Seviyemiz hiç bu kadar düşmemişti
Diye başlıyoruz.
Sonunda söylenmesi gerekeni başta söylüyoruz.
3 Nisan Kutlama etkinliklerinde, Karabük Valiliğinin organizasyonunda Kardemir’de verilen iftar yemeğine Karabük Basının tamamı davet edilmemişti.
Karabük Basını da “Bizi yok sayamazsınız” diye tepki gösterip, ortak bir deklarasyon yayınlayınca
Yerel basının akı, karası da belli olmuştu.
Tabi Karabük Basının neresinde olduğunu pek bilemediğimiz
Ellerinde çanta, Hürriyet caddesinde akşama kadar mecburi istikamet volta atanlar
İki kelimeyi bir araya getirip, yazıp çizemeyen bazı gündem oluşturma özürlüleri
Gazeteciyiz diye her gün onun bürosu, bunun ofisi ellerinde yağdanlık ile gezenler.
Ceplerinde para toplama listesi bulunduranlar
Akşama kadar çay ocaklarında mesai yapanlar
Cemiyet başkanı olup, oturabileceği bir koltuğu olmayanlar
Karabük Yerel basınının gururu zedelenince
Önce sert tepkiler gösterip
Sonra ne oldu, ne dendiyse
“Biz taraf değiliz, bizi ilgilendirmez” dediler.
Eh ne beklenirdi bu Facebook gazetecilerinden.
Bir bakmalı ve sonra basının gururunu koruma çabasında neden olmadıklarını anlamalı.
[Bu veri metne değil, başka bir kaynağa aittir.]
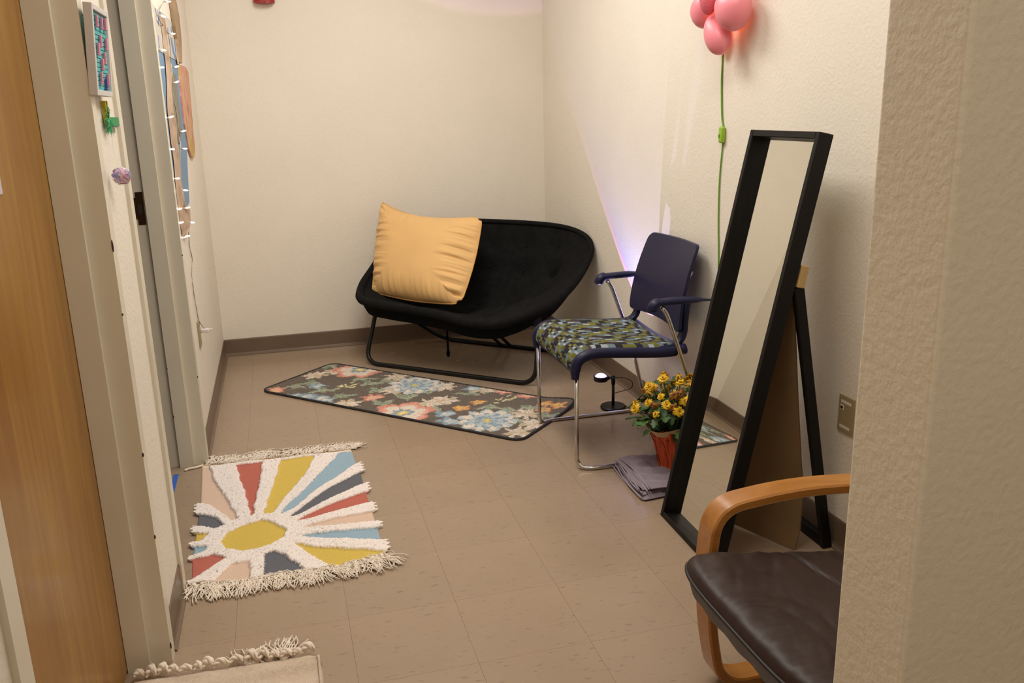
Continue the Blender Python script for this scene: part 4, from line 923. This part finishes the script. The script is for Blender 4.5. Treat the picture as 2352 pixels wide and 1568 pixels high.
petal('petal', (1.53, 3.01, 1.80), .055, .068, 2.3, .05); petal('petal', (1.53, 2.83, 1.81), .058, .070, -2.4, .05)
obj('petal_tip', ellip((1.532, 2.832, 1.538), (.004, .004, .007), None, 8, 6), m_bal, bl, True)
obj('flower_centre', ellip((1.492, 2.868, 1.722), (.032, .030, .056), None, 24, 16), m_bct, bl, True, label='bumpy deep pink centre')
m_orb = mat('orange_back', (.9, .22, .10), .5, emit=(1, .17, .06), estr=.35)
for c, r in (((1.582, 2.953, 1.615), (.014, .040, .070)), ((1.582, 2.848, 1.684), (.014, .058, .060)), ((1.585, 3.06, 1.72), (.010, .05, .05))):
    obj('back_shell', ellip(c, r, None, 20, 12), m_orb, bl, True, label='glowing orange back shell')
pl_ = bpy.data.lights.new('flower_lamp_bulb', 'POINT'); pl_.energy = .12; pl_.color = (1, .32, .12); pl_.shadow_soft_size = .02
po_ = bpy.data.objects.new('flower_lamp_bulb', pl_); COL.objects.link(po_); po_.location = (1.60, 2.90, 1.66)
m_cord = mat('green_cord', '#6c9a2c', .5); m_sw = mat('lime_switch', '#8fb52c', .4)
cx = XR-.004
obj('cord', tube(spline([(1.585, 2.985, 1.60), (cx, 2.975, 1.55), (cx, 2.972, 1.45), (cx, 2.960, 1.33), (cx, 2.945, 1.285)], 6), .0034, 6), m_cord, bl, True)
obj('cord', tube(spline([(cx, 2.945, 1.235), (cx, 2.960, 1.10), (cx, 2.958, .95), (cx, 2.945, .80), (cx, 2.94, .60), (cx, 2.93, .45)], 6), .0030, 6), m_cord, bl, True)
obj('inline_switch', bevbox(XR-.018, XR-.001, 2.930, 2.959, 1.230, 1.290, .007, 3), m_sw, bl, True, ang=60); obj('switch_slider', bevbox(XR-.0205, XR-.017, 2.946, 2.955, 1.250, 1.262, .001), m_cord, bl)

# ================================================================== side room bits and tape
rp_ = thing('red_poster', (-.80, YB-.004, 1.5), 'red and orange poster glimpsed through gap of the second doorway', 'poster')
obj('poster_sheet', box(-.95, -.64, YB-.004, YB-.001, 1.51, 1.72), mat('poster_red', '#b0301c', .6, var=.5, vscale=35), rp_); obj('poster_margin', box(-.95, -.64, YB-.0045, YB-.001, 1.455, 1.515), mat('poster_white', '#d8d4d0', .6), rp_)
cbn = thing('added_dark_cabinet', (-.8, 4.9, 0), 'added black cabinet keeping the gap of the second doorway dark', 'cabinet')  # made-up cabinet, added so the gap below the poster stays black
obj('carcass', bevbox(-1.2, -.54, 4.6, 5.17, .004, 1.455, .004), mat('cabinet_black', (.004, .004, .004), .7), cbn); obj('door', bevbox(-1.19, -.55, 4.58, 4.60, .06, 1.44, .003), mat('cabinet_black', (.004, .004, .004)), cbn)
tag(obj('painter_tape', join(box(-.497, -.478, 3.19, 3.42, .0002, .0012)), mat('blue_tape', '#2f5fb8', .6)), 'strip of blue painter tape on the floor across the second doorway', 'tape')
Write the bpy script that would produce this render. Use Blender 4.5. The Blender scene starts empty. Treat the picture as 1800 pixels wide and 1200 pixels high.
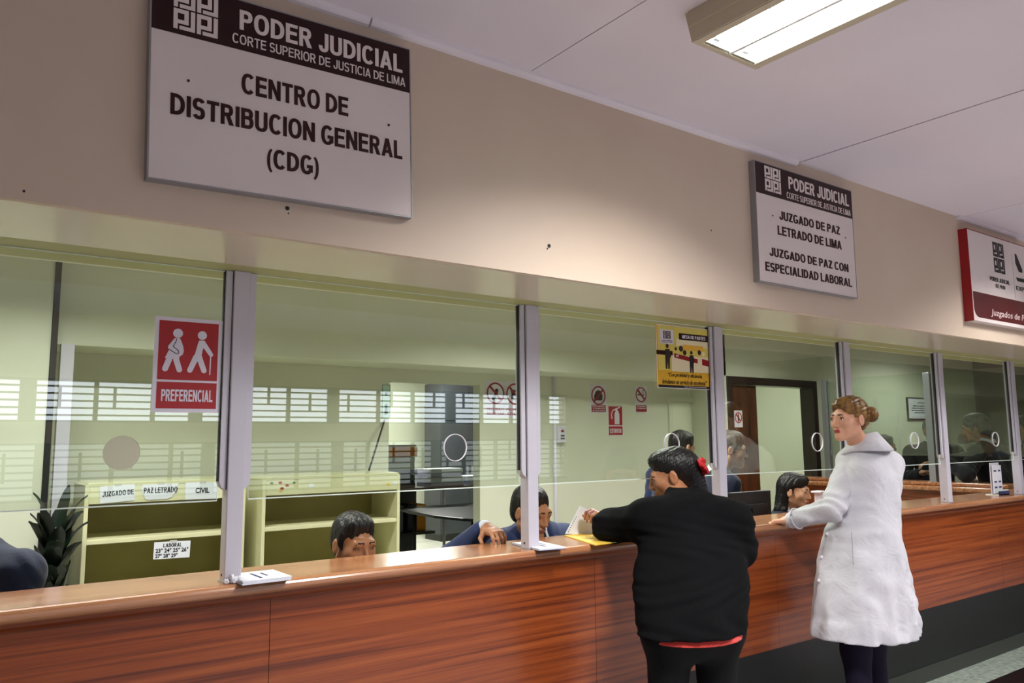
import bpy, bmesh, math, random
import numpy as np
from mathutils import Vector, Matrix
from math import radians as rad, sin, cos, pi
SC = bpy.context.scene
COL = SC.collection
# ------------------------------------------------------------------ camera
YAW, PITCH, ROLL, FPX = rad(36.25242828), rad(7.03602348), rad(-0.48724134), 1391.63
H = 1.5                                                    # eye height of the photographer
def _rot():
    cy, sy, cp, sp = cos(YAW), sin(YAW), cos(PITCH), sin(PITCH)
    F = np.array([sy*cp, cy*cp, sp]); r = np.array([cy, -sy, 0.]); u = np.cross(r, F)
    c, s = cos(ROLL), sin(ROLL)
    return np.array([r*c+u*s, -r*s+u*c, F])
RC = _rot()
def at(px, py, Y):
    """photo pixel -> world point on the plane y = Y"""
    d = RC.T @ np.array([(px-900)/FPX, -(py-600)/FPX, 1.])
    return Vector((d[0]/d[1]*Y, Y, d[2]/d[1]*Y + H))
cam = bpy.data.cameras.new('camera'); cam.sensor_width = 36; cam.lens = FPX/1800*36
co = bpy.data.objects.new('camera', cam); COL.objects.link(co)
M = Matrix([list(RC[0]), list(RC[1]), list(-RC[2])]).transposed().to_4x4()
M.translation = (0, 0, H); co.matrix_world = M
cam.clip_start = .05
SC.camera = co
SC.view_settings.view_transform = 'Standard'; SC.view_settings.look = 'None'
SC.view_settings.gamma = 1; SC.view_settings.use_curve_mapping = False
SC.view_settings.exposure = -0.12
W = bpy.data.worlds.new('world'); SC.world = W; W.use_nodes = True
W.node_tree.nodes['Background'].inputs[0].default_value = (.75, .82, .9, 1)
W.node_tree.nodes['Background'].inputs[1].default_value = .15
# lamp positions (fixtures with their own light are built below): x, y, watts, tint
HALL_LAMPS = [(1.93, .86, 88, 1), (5.13, .86, 80, 1), (8.33, .86, 30, 1)]
OFFICE_LAMPS = [(.6, 3.75, 52, 0), (3.5, 3.75, 57, 0), (6.2, 3.9, 27, 0), (9.2, 4.2, 18, 0), (5.5, 9.7, 150, 2), (8.0, 6.4, 34, 2)]
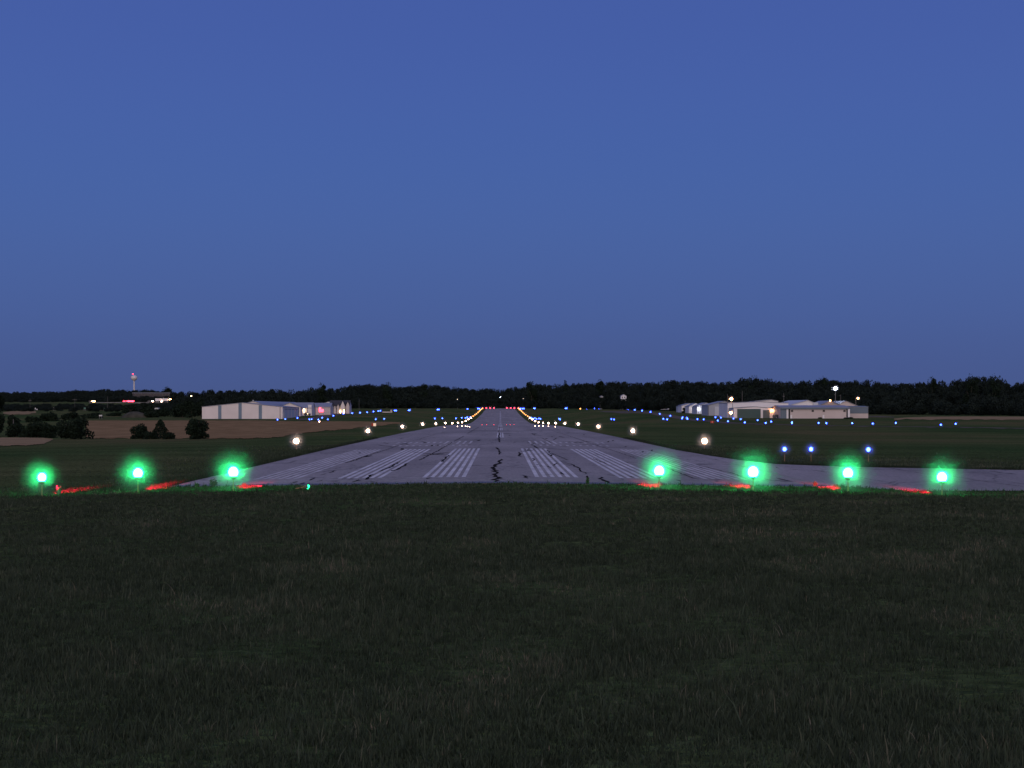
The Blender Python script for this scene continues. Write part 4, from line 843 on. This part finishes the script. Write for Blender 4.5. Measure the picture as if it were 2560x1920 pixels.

Öte yandan Karabük Valiliği ise bu akşam Şehit aileleri ve yakınları ile yapacağı iftara lütfedip basını da çağırmış.
‘Aranızda aç olan gazeteciler ismini gündüzden yazdırsın, akşama iftara öyle gelsin’ denmiş..!
Basının yok sayıldığı, gururunun incitildiği zaman ‘Taraf değiliz’ diyenler,
Bu akşam koştur koştur giderler artık.
Dedik ya bize bir haller oldu
Seviyemiz hiç bu kadar düşmemişti diye.
Sadece Karabük basınına haiz değil bu durum.
Karabük’teki Devlet Ricaline de bir haller olmaya başlamış.
Türk Polis Teşkilatının Kuruluşunun 177. Yıldönümü kutlama etkinlikleri ile ilgili Karabük basının bir kısmına davetiye gitmiş, bir kısmına gitmemiş.
Karabük İl Emniyet Müdürümüz Sayın Sırrı Tuğ, kendince pek haz almadığı basın kuruluşlarına davetiye göndermemiş anlaşılan.
Şurada birkaç ay sonra yaş haddinden emekli olacak Sayın Tuğ, çok iyi biliyor ki;
Devlet şahsi ve keyfi kararlar ile yönetilmez.
Zaten MÜSİAD davetiye krizinden sonra “Devletin buradaki temsilcileri ya ziyafet, ya oyun masasında denileni yapıyor” diye boşuna konuşulmuyor meğer.